During a webinar for the Florida Defense Lawyers Association (FDLA), RumbergerKirk Founding Partner Dick Caldwell reviewed statutory requirements for punitive damages and analyzed recent cases on the proof needed to support such claims under Fla. Stat. § 762.72.

There have been significant differences among the Florida District Courts of Appeal (DCA) concerning the burden plaintiffs bear in convincing the trial court to allow a punitive damages claim to be made.

Under the statute, Fla. Stat. sec. 768.72 et seq., plaintiffs must file a motion seeking leave to add a punitive damages count to the complaint. This motion must provide a “… reasonable showing by evidence in the record or proffered by the claimant which would provide a reasonable basis for recovery of such damages.” Most of the cases which have been decided to date have concerned whether plaintiffs have been able to carry this burden, and the vast majority of decisions to date have rejected plaintiffs’ attempts to add the punitive damages claim. The 5th DCA’s approach has been by far the most liberal, while the 4th DCA has required a more complete showing by plaintiffs.

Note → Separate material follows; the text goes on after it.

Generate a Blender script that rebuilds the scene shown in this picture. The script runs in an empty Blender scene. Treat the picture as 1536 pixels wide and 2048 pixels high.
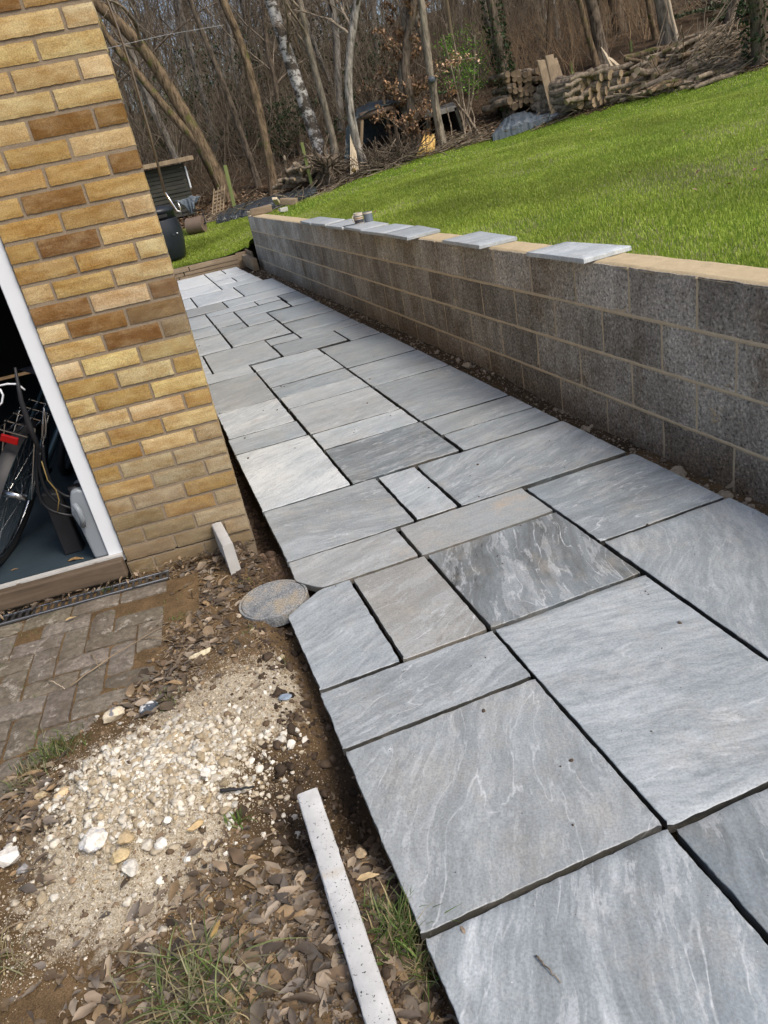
import bpy, math, random
import numpy as np
from mathutils import Matrix, Vector
R = math.radians
rng = np.random.default_rng(7)
random.seed(7)
sc = bpy.context.scene
COL = sc.collection

# ---------------- camera, world, sun, exposure ----------------
CAMR = np.array([[0.95538, -0.23218954, -0.18258445],
                 [-0.26427139, -0.395785, -0.87949694],
                 [0.1319458, 0.88850563, -0.43948612]])      # rows: right, down, forward
CAMP = np.array([0.14875529, -3.11408, 1.45035])
FPX = 1502.065
cam = bpy.data.cameras.new("camera")
camo = bpy.data.objects.new("camera", cam); COL.objects.link(camo)
cam.sensor_fit = 'HORIZONTAL'; cam.sensor_width = 36.0; cam.lens = 36.0 * FPX / 1536.0
cam.clip_start = 0.05; cam.clip_end = 600
m3 = Matrix((tuple(CAMR[0]), tuple(-CAMR[1]), tuple(-CAMR[2]))).transposed()
camo.matrix_world = Matrix.Translation(CAMP) @ m3.to_4x4()
sc.camera = camo

SUN_EL, SUN_AZ = R(50), R(142)      # azimuth measured clockwise from +Y (the path direction)
world = bpy.data.worlds.new("World"); sc.world = world; world.use_nodes = True
wn = world.node_tree; bg = wn.nodes['Background']
sky = wn.nodes.new('ShaderNodeTexSky'); sky.sky_type = 'NISHITA'; sky.sun_disc = False
sky.sun_elevation = SUN_EL; sky.sun_rotation = SUN_AZ
sky.air_density = 0.9; sky.dust_density = 3.6; sky.ozone_density = 1.0
wn.links.new(sky.outputs[0], bg.inputs[0]); bg.inputs[1].default_value = 0.15
sun = bpy.data.lights.new("sun", 'SUN'); sun.energy = 1.6; sun.angle = R(18); sun.color = (1.0, 0.93, 0.83)
suno = bpy.data.objects.new("sun", sun); COL.objects.link(suno)
sd = Vector((math.sin(SUN_AZ) * math.cos(SUN_EL), math.cos(SUN_AZ) * math.cos(SUN_EL), math.sin(SUN_EL)))
suno.rotation_euler = sd.to_track_quat('Z', 'Y').to_euler()
suno.location = (0, 0, 30)
sc.view_settings.view_transform = 'Standard'; sc.view_settings.look = 'None'
sc.view_settings.exposure = 0.42; sc.view_settings.gamma = 1.0
sc.render.engine = 'CYCLES'
sc.cycles.max_bounces = 6; sc.cycles.diffuse_bounces = 3; sc.cycles.glossy_bounces = 2
sc.cycles.use_denoising = True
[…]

In October 2025, the Florida Supreme Court will hold oral arguments on Federal Ins. Co. v. Perlmutter, a case currently pending before the Supreme Court of Florida on certiorari from the Florida 4th District Court of Appeal. It is anticipated that this decision may resolve conflicts among the approaches undertaken by appellate courts concerning the quantum of proof necessary to add a claim for punitive damages to the case.